BMO has announced some interesting new changes to some of the ETFs—and one of them may lead to the first genuine price war in the Canadian marketplace.
The company recently announced that the BMO Dow Jones Canada Titans 60 Index ETF (ZCN) will soon be pegged to the S&P/TSX Capped Composite Index, the most widely tracked Canadian equity benchmark. That will increase the number of holdings in the fund from 60 to almost 250, since the broader index includes mid-cap and small stocks as well as large caps. In addition, the BMO US Equity Index ETF (ZUE) will begin tracking the S&P 500. It will grow its holdings from 282 to 500 stocks, though it remains confined to large caps.
BMO says the changes were prompted by requests from advisors who wanted funds that tracked the better-known indexes from S&P. The Dow Jones benchmarks the funds currently use were created specifically for the BMO funds when they were launched in 2009.
Head-to-head with the giants
This is an interesting development in the Canadian ETF market. As most Couch Potatoes will recognize, the revamped ZCN and ZUE will track the same indexes as the iShares S&P/TSX Capped Composite (XIC) and the iShares S&P 500 (XSP), two of the oldest ETFs in the country. With a management fee of just 0.15%, ZCN will be doing so for 10 basis points less. What’s more, the BMO fund is quickly gaining in size: it has already passed $900 million in assets, compared with $1.2 billion for XIC.
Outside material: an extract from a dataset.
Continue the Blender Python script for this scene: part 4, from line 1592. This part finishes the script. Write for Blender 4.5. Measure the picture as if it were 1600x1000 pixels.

All other things being equal, investors prefer index funds with a large asset base, since these tend to be more efficient. ZCN’s former index tracked 60 large-cap companies, which made it a virtual clone of the iShares S&P/TSX 60 (XIU), the largest and most frequently traded ETF in Canada, and also one of the cheapest. That made it awfully tough for ZCN to grab any significant market share. But now that it’s going head-to-head with XIC, the BMO fund can claim a competitive advantage: the two funds track the same index, with a similar asset base, and ZCN offers a significantly lower fee. This could be the first time a competitor takes a real run at one of iShares’ largest ETFs—something even Vanguard hasn’t been able to do yet.
The changes to the BMO US Equity Index ETF (ZUE) are less likely to make a splash. The iShares incumbent, with over $1.5 billion in assets, is seven times the size, and ZUE is a mere two basis points cheaper. That offers no incentive for investors in XSP to switch funds. And, really, the last thing Canadian investors need is another S&P 500 index fund that’s hedged to the Canadian dollar. When will someone step up and launch a broad-based US equity fund without currency hedging?
The proposed changes will be voted on during a meeting on September 13, and if they’re approved the names of the funds will be changed accordingly—to the BMO S&P/TSX Capped Composite Index ETF and the BMO S&P 500 Hedged to CAD Index ETF—though the ticker symbols will remain the same.